63-year-old Karla Billingsworth lives alone in a two-bedroom apartment in the newly trendy Train Town neighborhood of Hughes City. She has a yearly lease that last renewed on September 1, and she pays $2,700 per month in rent. She sleeps in one bedroom and uses the other as a home office, where she has installed four state-of-the-art high-speed computers that she uses to make a living by “mining” bitcoins and other crypto-currencies. Billingsworth also happens to be a lawyer by training. Upon learning of the GNO (as a result of ubiquitous publicity) at 10 am on December 10, she sues Hughes City, the mayor, and the City Council in Federal District Court, seeking an immediate temporary restraining order on the ground that the GNO is unconstitutional.

Billingsworth raises objections under the First, Second, Third, Fourth, Fifth, Ninth, and Fourteenth Amendments, “plus any penumbras or emanations from those or any other provisions of the Constitution that may be relevant.” Her complaint sets forth the facts as stated above and also includes an affidavit that provides: “I cannot afford to pay the tax. I am a very private person. I do not want a person of any race, religion, sex, gender identity, sexual orientation, or age living in my home office, and I am especially unhappy about the likelihood of being assigned a border or boarders whose lifestyles will likely clash with mine.”

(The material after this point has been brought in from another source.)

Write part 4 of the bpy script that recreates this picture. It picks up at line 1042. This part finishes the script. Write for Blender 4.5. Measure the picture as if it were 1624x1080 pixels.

Billingsworth’s motion seeks to enjoin the GNO “on its face and/or as applied to my circumstances.” The Prayer for Relief also states: “In the event that the court denies full injunctive relief, in the alternative, Plaintiff asks that the City be permitted to assign her no boarder other than a straight white Protestant Christian cisgender female over the age of 30, as sharing her home with any other kind of roommate would violate Plaintiff’s religious convictions.”

Assume that Billingsworth makes the best arguments available. What is the likelihood that she will succeed in obtaining relief?